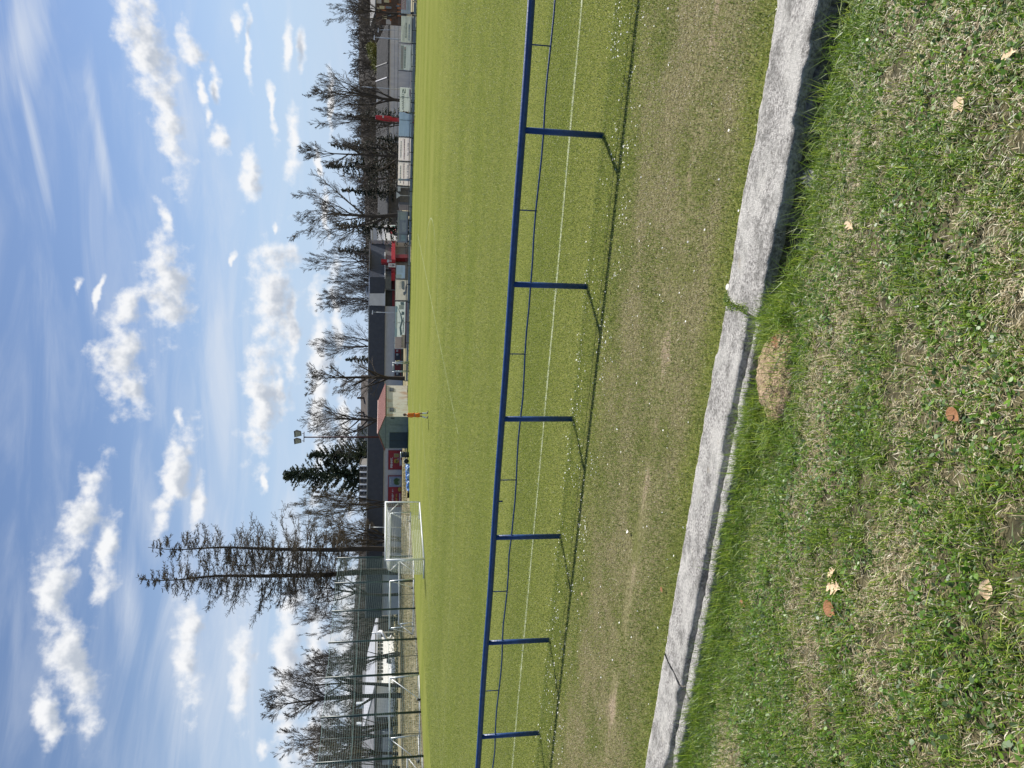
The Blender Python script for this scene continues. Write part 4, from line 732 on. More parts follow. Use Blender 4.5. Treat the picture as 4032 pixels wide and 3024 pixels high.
Gp = [(-1.02, .95), (-.25, 1.42), (.5, 1.50), (1.2, 1.46), (1.72, 1.0)]; carprof(Gp, [.76, .62, .60, .62, .76], [.76, .62, .60, .62, .76], 'cabin_glass', glass, e)
carprof([(-.35, 1.415), (.5, 1.505), (1.28, 1.455), (1.25, 1.41), (.5, 1.46), (-.3, 1.38)], [.66]*6, [.66]*6, 'roof', paint, e)
for x0, x1, z0, z1 in ((-1.1, -1.0, .93, .97), (.32, .40, .97, 1.45)): part('pillar', paint, e, lambda m: m.fb(aC+x0, aC+x1, D-.79, D-.6, gz+z0, gz+z1))
carprof([(1.18, 1.46), (1.30, 1.45), (1.80, 1.0), (1.62, 1.0)], [.72, .72, .79, .79], [.72, .72, .79, .79], 'rear_pillar', paint, e)
for x in (-1.22, 1.2):
    for y in (-.72, .72): c = FW(aC+x, D+y, gz+.3); w = MB().tube([c-f0*.1, c+f0*.1], .30, 16).build('wheel', rubber, e, True); MB().tube([c-f0*.11, c+f0*.11], .18, 10).build('rim', alu, w, True)
for y in (-.80, .62): part('tail_light', mat('red_lamp', (.45, .06, .06), (.6, .12, .12), 4, .3), e, lambda m: m.fb(aC+1.80, aC+1.95, D+y-.03, D+y+.2, gz+.72, gz+.98))
for y in (-.80, .62): part('headlight', white, e, lambda m: m.fb(aC-2.02, aC-1.8, D+y-.02, D+y+.2, gz+.62, gz+.76))
# street lamps
def lamp(sx_top, s_top, s_bot, D, label, arm=0., r=.05, headw=.35):
    a, z = fz(sx_top, s_top, D); ab = fz(1590, s_bot, D)[0]; e = empty('street_lamp', FW(ab, D, -.3), label, 'street lamp', 'street lamps beyond the far touchline'); MB().tube([FW(ab, D, -2.3), FW(a, D, z)], [r*1.3, r*.8], 8).build('pole', alu, e, True)
    q = FW(a+arm, D, z+.05); MB().add([q+r_*x+f0*y+np.array([0, 0, w]) for x, y, w in ((-headw, -.15, 0), (headw, -.1, 0), (headw, .1, 0), (-headw, .15, 0), (-headw*.9, -.1, .16), (headw*.6, -.06, .1), (headw*.6, .06, .1), (-headw*.9, .1, .16))], [(3, 2, 1, 0), (4, 5, 6, 7), (0, 1, 5, 4), (1, 2, 6, 5), (2, 3, 7, 6), (3, 0, 4, 7)]).build('lamp_head', white, e)
    return e
lamp(1477, 147, 156, 108, 'grey street lamp in front of the right end of the corrugated hall', 0, .07, .32); e = lamp(1416, 341, 352, 112, 'tall thin street lamp with two short arms before the wooded hill', 0, .05, .3)
lamp(1470, 1229, 1234, 105, 'slim street lamp in front of the dark supermarket parapet', 0, .05, .3); lamp(1459, 2076, 2079, 108, 'slim street lamp seen above the goal crossbar', .1, .05, .3); lamp(1488, 394, 402, 120, 'small street lamp with a bright head above the pharmacy banner', 0, .045, .3); lamp(1492, 118, 112, 124, 'street lamp with a bright slanted head right of the corrugated hall', 0, .045, .35)
# gate frame and pole by the far left corner of the supermarket windows
D = 84.; e = empty('steel_gate', FW(fz(1600, 1445, D)[0], D, -.1), 'pale steel gate frame before the red supermarket windows', 'gate')
for s in (1428, 1431, 1460, 1464): a, zt = fz(1545 if s in (1428, 1464) else 1549, s, D); MB().tube([FW(a, D, -.1), FW(a, D, zt)], .045, 8).build('gate_post', alu, e, True)
MB().tube([FW(fz(1548, 1430, D)[0], D, fz(1548, 1445, D)[1]), FW(fz(1548, 1461, D)[0], D, fz(1548, 1445, D)[1])], .035, 8).build('top_bar', alu, e, True)
mb = MB(); [mb.tube([FW(fz(1600, s, D)[0], D, -.05), FW(fz(1550, s, D)[0], D, fz(1550, 1445, D)[1])], .012, 5) for s in np.linspace(1434, 1458, 7)]; mb.build('bars', steel, e)
a = fz(1600, 1424, 82)[0]; e = empty('corner_pole', FW(a, 82, 0), 'thin pole topped with a crumpled pale yellow cloth', 'pole'); MB().tube([FW(a, 82, -.1), FW(a+.03, 82, fz(1556, 1423, 82)[1])], .03, 8).build('pole', alu, e, True)
mb = MB(); g = random.Random(4); pts = [(1557, 1423), (1561, 1420.5), (1567, 1419), (1573, 1418.5), (1574, 1421), (1567, 1422.5), (1560, 1424)]; mb.pxp(pts, 81.9, .2); mb.build('cloth', mat('pale_cloth', (.75, .62, .38), (.82, .72, .5), 4, .8), e)
# ------------------------------------------------------------------ shed and what stands by it
PSI = .2; sdir = np.array([math.sin(PSI), math.cos(PSI), 0]); fdir = np.array([-math.cos(PSI), math.sin(PSI), 0]); K = np.array([-5.9, 36.2, 0.]); SW, SLn, EV, RG = 4.35, 6.3, 2.52, 3.2
def SH(a, b, z): return K+fdir*a+sdir*b+np.array([0, 0, z])
shed_g = mat('grey_green_paint', (.165, .205, .19), (.21, .25, .235), 2.5, .7, .15); shed_y = mat('flaking_cream_paint', (.50, .34, .20), (.66, .63, .52), 1.7, .75, .06, stretch=(1, 1, .45), lo=.28, hi=.5, detail=6)
teal = mat('dark_teal_door', (.010, .030, .045), (.016, .042, .06), 3, .5); rroof = mat('rusty_red_roof', (.20, .075, .065), (.30, .13, .11), 2, .7, .2, stretch=(1, 3, 1))
e = empty('equipment_shed', K, 'pitchside shed with a grey green gable, cream side wall and rusty red roof', 'shed')
P = [SH(0, 0, -.1), SH(SW, 0, -.1), SH(SW, 0, EV), SH(SW/2, 0, RG), SH(0, 0, EV)]; P += [p+sdir*SLn for p in P]
MB().add(P, [(0, 1, 2, 3, 4), (9, 8, 7, 6, 5), (1, 6, 7, 2), (5, 6, 1, 0)]).build('wall', shed_g, e)
mb = MB(); nb = 8
for k in range(nb): mb.box(-.03-.003*(k % 2), 0, SLn*k/nb+.004, SLn*(k+1)/nb-.004, .02-.03*(k % 3), 2.13, SH)
mb.build('cream_panels', shed_y, e); MB().box(-.03, 0, 0, SLn, 2.14, 2.36, SH).build('cream_band', shed_y, e); MB().box(-.02, 0, 0, SLn, 2.37, EV, SH).build('eave_board', shed_g, e)
for b in (1.0, 5.05):
    w = MB().box(-.07, -.03, b-.02, b+.68, 1.55, 2.02, SH).build('vent', mat('vent_black', (.01, .01, .012), (.02, .02, .022), 5, .6), e); mb = MB(); [mb.box(-.085, -.07, b+.1+k*.15, b+.14+k*.15, 1.56, 2.0, SH) for k in range(4)]; mb.build('bars', alu, w)
for s, a0_, a1_ in ((0, -.2, SW/2), (1, SW+.2, SW/2)):
    za = EV-.06; q = [SH(a0_, -.12, za), SH(a1_, -.12, RG+.03), SH(a1_, SLn+.15, RG+.03), SH(a0_, SLn+.15, za)]
    mb = MB().hexa(q+[p+np.array([0, 0, .06]) for p in q])
    for k in range(16):
        b = -.1+k*(SLn+.22)/15; c = [SH(a0_, b-.02, za+.06), SH(a1_, b-.02, RG+.09), SH(a1_, b+.02, RG+.09), SH(a0_, b+.02, za+.06)]; mb.hexa(c+[p+np.array([0, 0, .035]) for p in c])
    mb.build('roof', rroof, e)
MB().tube([SH(SW/2, -.13, RG+.10), SH(SW/2, SLn+.16, RG+.10)], .07, 8).build('ridge_cap', mat('faded_pink_metal', (.52, .33, .28), (.62, .42, .36), 3, .5), e)
dd = MB().box(2.12, SW-.12, -.05, 0, .02, 2.0, SH).build('door', teal, e); MB().box(3.16, 3.19, -.06, -.05, .03, 2.0, SH).build('door_gap', rubber, dd)
MB().box(.0, SW, -.03, 0, 2.42, 2.45, SH).build('batten', steel, e); MB().box(1.08, 1.1, -.02, 0, .05, 2.0, SH).build('joint', steel, e); MB().box(.12, .2, -.05, 0, 1.5, 1.9, SH).build('hinge', rubber, e)
c = FW(fz(1604, 1790, 82.5)[0], 82.5, 0); e = empty('steel_barrel', c, 'dark blue barrel with a pale rim beside the shed door', 'barrel')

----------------

■ **Stated problem**:
Lines containing the word "part" must all be returned from the material above.

■ **Final result**:
The Blender Python script for this scene continues. Write part 4, from line 732 on. More parts follow. Use Blender 4.5. Treat the picture as 4032 pixels wide and 3024 pixels high.
for x0, x1, z0, z1 in ((-1.1, -1.0, .93, .97), (.32, .40, .97, 1.45)): part('pillar', paint, e, lambda m: m.fb(aC+x0, aC+x1, D-.79, D-.6, gz+z0, gz+z1))
for y in (-.80, .62): part('tail_light', mat('red_lamp', (.45, .06, .06), (.6, .12, .12), 4, .3), e, lambda m: m.fb(aC+1.80, aC+1.95, D+y-.03, D+y+.2, gz+.72, gz+.98))
for y in (-.80, .62): part('headlight', white, e, lambda m: m.fb(aC-2.02, aC-1.8, D+y-.02, D+y+.2, gz+.62, gz+.76))